I’m actually writing this at the start of Week 3, which is kind of messed up.
I’ve been thinking and writing a lot about spaceship physics lately. In particular, the way things should move, and feel, and what makes sense as a way to control a ship.
There’s one thing I think a lot of space games do wrong, and that’s momentum. Things in space have it, and they keep having it, and that matters. When you’re playing a game and you stop pushing the forward button for your character, or a car, they should probably stop. If you stop pushing forward on a plane, maybe you should slowly fall out of the sky, even. But when you’re in space? You keep going.

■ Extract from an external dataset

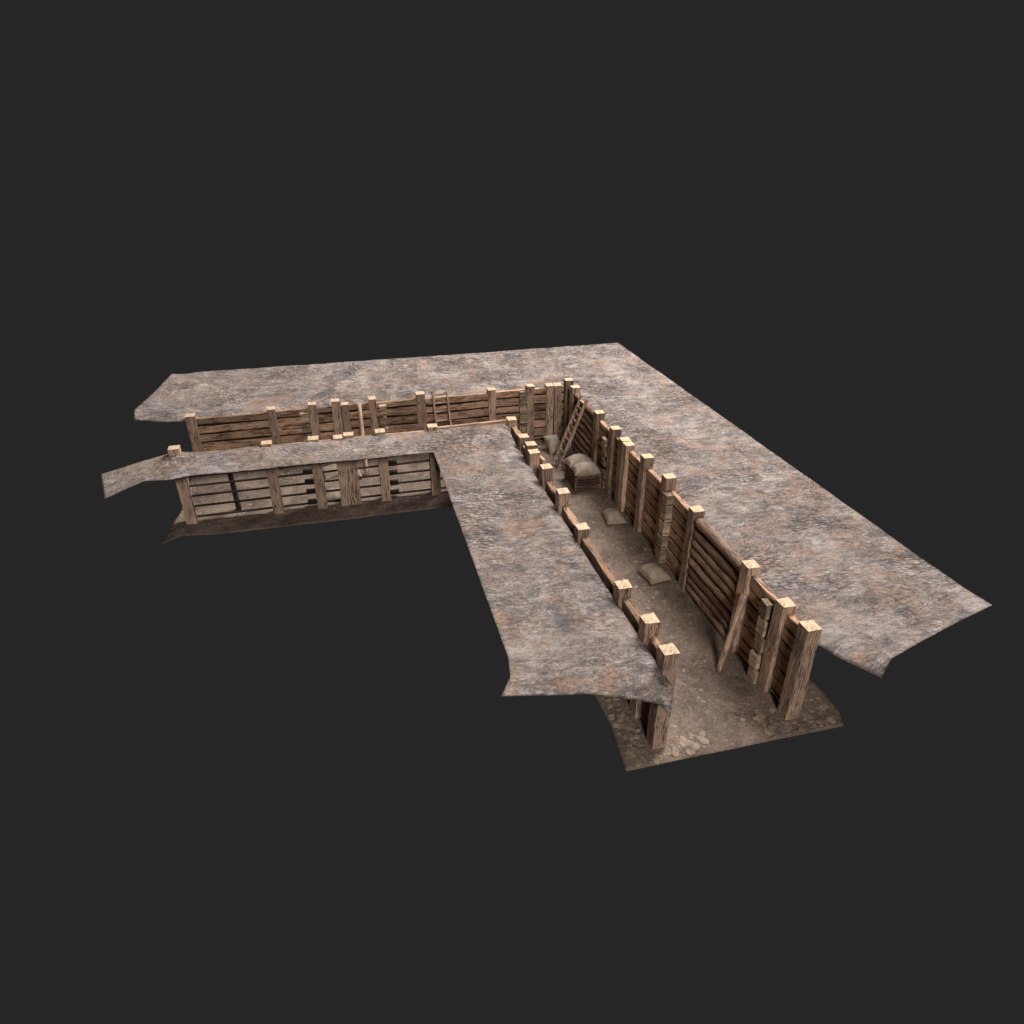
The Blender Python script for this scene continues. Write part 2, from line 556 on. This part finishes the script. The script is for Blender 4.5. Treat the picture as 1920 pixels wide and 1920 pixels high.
gr = random.Random(5)
mb = MB()
cl = [(-2.2, -14.2), (-0.7, -14.6), (-0.5, -8.4), (-1.4, -10.9), (-0.9, -13.2), (-1.2, -12.4), (-1.4, -9.3), (-1.9, -7.2), (-0.4, -15.0), (-2.0, -11.8)]
for i in range(150):
    cx, cy = cl[gr.randrange(len(cl))]
    x, y = cx + gr.gauss(0, .32), cy + gr.gauss(0, .42)
    if -2.6 < x < -0.05:
        stone(mb, x, y, gr.choice((.02, .025, .03, .04, .06)) * gr.uniform(.8, 1.3), gr)
for i in range(170):          # along the cut front edge
    x = gr.choice((gr.uniform(-3.6, -1.9), gr.uniform(-0.6, 1.1)))
    y = -15.85 + abs(gr.gauss(0, .38))
    if -3.2 < x < -2.7 and y > -15.7 or -0.06 < x < .4 and y > -15.6:
        continue
    stone(mb, x, y + .05, gr.choice((.025, .04, .06, .09, .11)) * gr.uniform(.8, 1.2), gr)
for i in range(60):
    stone(mb, gr.uniform(.45, 1.15), gr.uniform(-15.7, -14.3), gr.uniform(.03, .08), gr)
    stone(mb, gr.uniform(-3.6, -3.25), gr.uniform(-15.7, -13.4), gr.uniform(.03, .1), gr)
for i in range(260):
    stone(mb, gr.uniform(-2.7, -.1), gr.uniform(-15.5, -5), gr.uniform(.008, .022), gr)
for i in range(120):
    stone(mb, gr.uniform(-13.5, -4), gr.uniform(-3.0, -.2), gr.uniform(.015, .05), gr)
gv = mb.build('gravel', [M_STONE])
gv['kind'] = 'stuff'

# ---------------------------------------------------------------- timber walls
PS = 0.31


def post(parent, x, y, h, s=PS, s2=None, tone=None, z0=-0.06):
    """square post with its front-left corner at x, y"""
    s2 = s2 or s
    mb = MB()
    mb.sweep((x + s / 2, y + s2 / 2, z0), (x + s / 2, y + s2 / 2, h), (1, 0, 0), rect(s, s2, 0.010), 7, 0.016, 0.006, tone=tone)
    return mb.build('post', [M_POST, M_END], parent)


SEAMS = [0.0, 0.17, 0.50, 0.86, 1.20, 1.53, 1.86, 2.21]


def plank_bay(parent, a, b, c, axis, skip=(), thick=0.10, top=2.21, mats=None, seams=None, topth=None):
    """boards from a to b along axis ('x' or 'y'); c is the middle of the board thickness"""
    sm = list(seams or SEAMS)
    sm[-1] = top
    for i in range(len(sm) - 1):
        if i in skip:
            continue
        z0, z1 = sm[i], sm[i + 1]
        hgt = z1 - z0 - RND.uniform(0.048, 0.078)
        zc = (z0 + z1) / 2 + RND.uniform(-.006, .006)
        off = RND.uniform(-.016, .016) if i < len(sm) - 2 else 0.0
        tilt = RND.uniform(-.012, .012) * min(1, b - a)
        n = max(3, int((b - a) / .28))
        if axis == 'x':
            p0, p1, sd = (a, c + off, zc - tilt), (b, c + off, zc + tilt), (0, 1, 0)
        else:
            p0, p1, sd = (c + off, a, zc - tilt), (c + off, b, zc + tilt), (1, 0, 0)
        mb = MB()
        th = topth if topth and i == len(sm) - 2 else thick
        mb.sweep(p0, p1, sd, rect(th, hgt, 0.013), n, 0.026, 0.006)
        mb.build('plank', mats or [M_PLANK, M_ENDDARK], parent)


def joint_shade_panel(parent, a, b, c, axis, top):
    """near-black panel added behind the boards to paint the shade in the joints"""
    mb = MB()
    zt = top - .08
    if axis == 'x':
        mb.sweep((a, c, zt / 2), (b, c, zt / 2), (0, 1, 0), rect(.02, zt, .004), 3, 0)
    else:
        mb.sweep((c, a, zt / 2), (c, b, zt / 2), (1, 0, 0), rect(.02, zt, .004), 3, 0)
    mb.build('joint_shade_panel', [M_SHADEDARK], parent)  # added panel, its dark colour stands in for shade between boards and logs


def log_bay(parent, a, b, c, r=0.145, n=8, top=2.24):
    for i in range(n):
        mb = MB()
        z = top - r - i * (top - r - 0.10) / (n - 1)
        rr = r * RND.uniform(0.88, 1.03)
        d0, d1 = RND.uniform(-.025, .025), RND.uniform(-.025, .025)
        e = RND.choice((0, 1))
        p0, p1 = (c, a, z + d0), (c, b, z + d1)
        if e:
            p0, p1 = p1, p0
        mb.sweep(p0, p1, (1, 0, 0), circ(rr, 12), 10, 0.022, 0.02, 0.10, smooth=True)
        mb.build('log', [M_LOG, M_ENDDARK], parent)


def block(parent, c, size, mats=None):
    mb = MB()
    x, y, z = c
    sx, sy, sz = size
    mb.sweep((x, y - sy / 2, z), (x, y + sy / 2, z), (1, 0, 0), rect(sx, sz, 0.014), 2, 0.03, 0.0)
    return mb.build('block', mats or [M_BLOCK, M_BLOCK], parent)


M_BLOCK = wood('block_wood', (0.09, 0.06, 0.038), (0.29, 0.205, 0.13), (0.48, 0.36, 0.245), (0.27, 0.22, 0.165), 0.5)

# --- outer wall of the long leg (faces -x)
wa = thing('plank_wall', 'tall plank and log wall with a round pole and two floor sandbags in front', 'wall', (0.15, -7.7, 0))
YA = [-15.48, -14.63, -13.23, -10.60, -8.93, -7.46, -6.10, -5.78, -4.94, -3.46, -0.89, -0.12]
HA = [2.40, 2.36, 2.42, 2.43, 2.56, 2.51, 2.31, 2.33, 2.37, 2.35, 2.38, 2.40]
for y, h in zip(YA, HA):
    post(wa, 0.0, y, h, 0.32 if y < -15 else PS)
CA = 0.165
for a, b, t, kind in ((-15.2, -14.6, 2.22, 'p'), (-14.35, -13.2, 2.24, 'p'), (-13.0, -10.5, 2.24, 'l'), (-10.35, -8.9, 2.25, 'p'),
                      (-8.7, -7.4, 2.22, 'p'), (-7.2, -6.05, 2.18, 'p'), (-5.5, -4.9, 2.14, 'p'), (-4.7, -3.4, 2.14, 'p'),
                      (-3.2, -0.8, 2.20, 'l'), (-0.6, 0.1, 2.14, 'p')):
    if kind == 'p':
        j = [0] + [s + RND.uniform(-.025, .025) for s in SEAMS[1:-1]] + [t]
        plank_bay(wa, a, b, CA, 'y', top=t, seams=j, topth=0.13)
        joint_shade_panel(wa, a, b, 0.155, 'y', t)
    else:
        log_bay(wa, a, b, CA - 0.01, top=t + .02)
        joint_shade_panel(wa, a, b, 0.15, 'y', t - .1)
for z in (1.93, 1.47, 1.03, 0.55, 0.12):
    block(wa, (0.03 + RND.uniform(-.03, .03), -14.14 + RND.uniform(-.03, .05), z), (0.22, 0.27, 0.39))
for z in (2.0, 1.58, 1.12, 0.66, 0.20):
    block(wa, (0.03 + RND.uniform(-.03, .03), -9.10 + RND.uniform(-.03, .03), z), (0.24, 0.29, 0.40))
for z in (1.72, 1.38, 0.98, 0.55, 0.20):
    block(wa, (0.05 + RND.uniform(-.03, .02), -4.42 + RND.uniform(-.04, .04), z), (0.20, 0.26, 0.26))

# --- inner wall of the long leg
wi = thing('plank_wall', 'wall facing the log wall, only pale post tops and one top board show', 'wall', (-2.95, -9.5, 0))
YI = [-15.52, -14.64, -13.26, -10.57, -9.0, -7.46, -6.15, -5.83, -4.95, -3.47]
HI = [2.48, 2.54, 2.43, 2.34, 2.54, 2.54, 2.43, 2.54, 2.43, 2.43]
for y, h in zip(YI, HI):
    post(wi, -3.10, y, h, 0.31)
CI = -2.935
for a, b, t in ((-15.25, -14.6, 2.24), (-14.35, -13.2, 2.22), (-12.98, -10.5, 2.17), (-10.3, -8.95, 2.18), (-8.7, -7.4, 2.19),
                (-5.55, -4.9, 2.22), (-4.67, -3.4, 2.26)):
    plank_bay(wi, a, b, CI + .01, 'y', top=t, thick=0.12, topth=0.18)
plank_bay(wi, -7.2, -6.1, CI, 'y', skip=(5, 6), thick=0.12)
mb = MB()
mb.sweep((-2.84, -5.62, 2.20), (-2.72, -6.34, 2.16), (1, 0, 0), rect(.10, .22, .01), 5, .015)
mb.build('loose_board', [M_PLANK, M_END], wi)
for z in (2.0, 1.6, 1.15, 0.7, 0.25):
    block(wi, (-2.80, -8.58 + RND.uniform(-.02, .02), z - .08), (0.22, 0.28, 0.30))

# --- outer wall of the far leg (faces -y)
wb = thing('plank_wall', 'orange plank wall at the back, left of the corner, partly hidden by the ground strip', 'wall', (-6.8, 0.15, 0))
XO = [-13.59, -10.92, -9.52, -8.71, -7.40, -5.68, -2.99, -1.49, -0.72, -0.39]
HO = [2.22, 2.22, 2.26, 2.31, 2.27, 2.31, 2.22, 2.23, 2.19, 2.17]
SO = [.32, .28, .29, .30, .27, .32, .28, .29, .29, .29]
for x, h, s in zip(XO, HO, SO):
    post(wb, x, 0.0, h + .02, s, .31)
post(wb, -8.37, 0.02, 2.17, 0.26, .28)
for a, b, t, th in ((-13.33, -10.8, 2.12, .1), (-10.7, -9.4, 2.13, .12), (-9.3, -8.6, 2.13, .12), (-8.15, -7.3, 2.14, .08), (-7.2, -5.6, 2.13, .12),
                    (-5.4, -2.9, 2.12, .09), (-2.75, -1.4, 2.14, .12), (-1.25, -0.6, 2.14, .12), (-0.15, 0.12, 2.1, .1)):
    j = [0] + [s - .02 + RND.uniform(-.03, .03) for s in SEAMS[1:-1]] + [t]
    plank_bay(wb, a, b, 0.115 + th / 2, 'x', top=t, seams=j, thick=th)
    joint_shade_panel(wb, a, b, 0.152, 'x', t)
for x, zs in ((-9.68, (1.86, 1.43, 1.0, .55, .15)), (-6.93, (1.87, 1.43, 1.0, .55, .15)), (-1.65, (2.0, 1.78, 1.42, 1.0, .6, .2))):
    for z in zs:
        block(wb, (x + RND.uniform(-.02, .02), 0.03 + RND.uniform(-.03, .02), z), (0.27, 0.22, 0.31 if z < 1.9 else .14))

# --- inner wall of the far leg: open slats between posts
ws = thing('slatted_wall', 'open slatted wall under the narrow ground strip, thin dark slats between brown posts', 'wall', (-9.6, -3.37, 0))
XI = [-13.54, -10.90, -9.51, -8.75, -8.42, -7.44, -5.76]
HB = [2.56, 2.44, 2.44, 2.40, 2.46, 2.47, 2.47]
for x, h in zip(XI, HB):
    post(ws, x, -3.52, h, 0.31)
for a, b in ((-13.25, -10.88), (-10.62, -9.48), (-9.22, -8.72), (-8.14, -7.42), (-7.15, -5.72), (-5.47, -3.05)):
    for z in (0.15, 0.52, 0.88, 1.22, 1.55, 1.86):
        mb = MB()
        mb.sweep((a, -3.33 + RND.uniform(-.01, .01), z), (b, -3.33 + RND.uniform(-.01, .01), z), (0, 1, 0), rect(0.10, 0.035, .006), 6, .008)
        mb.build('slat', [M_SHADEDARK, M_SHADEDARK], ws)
    mb = MB()
    last = b > -3.2
    mb.sweep((a, -3.29, 2.235 if last else 2.17), (b + (.05 if last else 0), -3.29, 2.275 if last else 2.17), (0, 1, 0), rect(0.12, 0.24, .012), 8, .014)
    mb.build('top_board', [M_PLANK, M_ENDDARK], ws)
for x in (-9.68, -6.98):
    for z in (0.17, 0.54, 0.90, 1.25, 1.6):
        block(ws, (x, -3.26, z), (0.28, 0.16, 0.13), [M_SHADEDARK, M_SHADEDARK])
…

So, Starwing. The movement system i’ve been working on is basically pretty simple. You have a handful of thrusters on a ship, and you use them to move. A thruster has a position, a direction it pushes in, and a cardinal “control” direction. Then the ship as a whole gets a direction that it’s going in, either from its movement AI or from the player input, and passes that to each thruster, which replies with the thrust vector it is outputting to contribute to that. Say you’re holding your movement joystick hard left–any thrusters with a control direction of “left” will output at full force, and any that are “right” won’t do anything, and you spin to the left. If you’re pushing full forward, your forward thrusters will be going but your turning ones won’t. Pretty simple.

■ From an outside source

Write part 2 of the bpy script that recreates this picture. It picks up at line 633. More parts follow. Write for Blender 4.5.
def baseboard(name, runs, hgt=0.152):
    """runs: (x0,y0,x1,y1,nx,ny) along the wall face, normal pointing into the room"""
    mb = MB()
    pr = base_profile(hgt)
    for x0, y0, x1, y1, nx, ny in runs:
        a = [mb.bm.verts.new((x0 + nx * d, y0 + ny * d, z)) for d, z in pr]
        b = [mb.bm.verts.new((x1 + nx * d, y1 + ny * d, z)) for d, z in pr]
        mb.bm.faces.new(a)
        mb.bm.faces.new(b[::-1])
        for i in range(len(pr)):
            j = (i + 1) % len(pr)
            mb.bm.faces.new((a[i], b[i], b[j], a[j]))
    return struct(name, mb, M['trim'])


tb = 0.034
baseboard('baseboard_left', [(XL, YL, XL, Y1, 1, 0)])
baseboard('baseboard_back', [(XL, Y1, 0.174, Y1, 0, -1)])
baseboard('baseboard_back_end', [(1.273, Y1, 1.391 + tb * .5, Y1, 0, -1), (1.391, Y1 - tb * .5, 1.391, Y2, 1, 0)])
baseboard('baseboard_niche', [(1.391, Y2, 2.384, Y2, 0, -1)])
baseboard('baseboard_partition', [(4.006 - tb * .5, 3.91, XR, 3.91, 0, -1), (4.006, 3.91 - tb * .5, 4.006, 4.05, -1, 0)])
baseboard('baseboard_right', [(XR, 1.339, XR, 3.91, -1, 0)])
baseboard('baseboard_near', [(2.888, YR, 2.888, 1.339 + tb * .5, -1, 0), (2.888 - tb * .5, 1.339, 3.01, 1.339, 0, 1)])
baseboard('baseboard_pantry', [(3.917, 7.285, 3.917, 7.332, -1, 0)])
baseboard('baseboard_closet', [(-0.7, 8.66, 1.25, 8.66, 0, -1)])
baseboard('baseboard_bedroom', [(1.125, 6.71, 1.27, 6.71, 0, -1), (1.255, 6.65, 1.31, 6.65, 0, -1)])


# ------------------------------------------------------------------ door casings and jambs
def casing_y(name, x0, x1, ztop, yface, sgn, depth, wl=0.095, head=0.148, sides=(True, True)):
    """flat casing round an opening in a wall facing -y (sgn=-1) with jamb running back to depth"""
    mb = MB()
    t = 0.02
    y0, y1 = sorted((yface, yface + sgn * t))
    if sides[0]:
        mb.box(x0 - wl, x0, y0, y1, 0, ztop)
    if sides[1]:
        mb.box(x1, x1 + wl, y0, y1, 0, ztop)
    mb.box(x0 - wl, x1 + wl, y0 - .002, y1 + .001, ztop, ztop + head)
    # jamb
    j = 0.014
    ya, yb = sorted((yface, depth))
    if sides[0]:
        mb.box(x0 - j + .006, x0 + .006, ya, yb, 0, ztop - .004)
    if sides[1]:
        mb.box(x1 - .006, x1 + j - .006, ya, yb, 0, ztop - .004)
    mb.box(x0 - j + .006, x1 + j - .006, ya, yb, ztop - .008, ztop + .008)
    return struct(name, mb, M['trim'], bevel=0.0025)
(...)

“But Emma,” I hear you cry, “that means you’re moving around every object by summing four or more force vectors for every game tick! What about the performance?” To which I would say first of all, go away, that’s my problem, and if Unity can’t handle (at a high estimate) a hundred or so vector additions in one physics tick that’s their problem. Secondly; not every object, anything unpowered doesn’t have to worry about this, and anything really simple like if I decide to implement guided missiles or something will just use a simpler approach. But for spaceships, the in-depth system exists purely so that it can be fucked with in interesting ways.
What happens if you get shot in the wrong place and your left turning thruster gets blown up? Or what if the cooling system gets damaged, so you can only use it for short bursts? That changes how your ship flies, so it changes how you play the game. And I like the idea of that going the other way as well; if you come up against a really big enemy, and your solution to it is to focus target all of the thrusters on one side so it can’t turn to face or avoid you any more, I think you should be able to do that, and a simpler conversion of input direction to movement doesn’t let you.
Having thought about this a little more while writing, I think there might be a simpler approach. Maybe you just have forwards and backwards thrusters adding their thrust up, and then left and right turning thrusters apply a net torque around your centre of mass. This might end up being how it works, but I want to try the current version first, and see how it holds up at scale.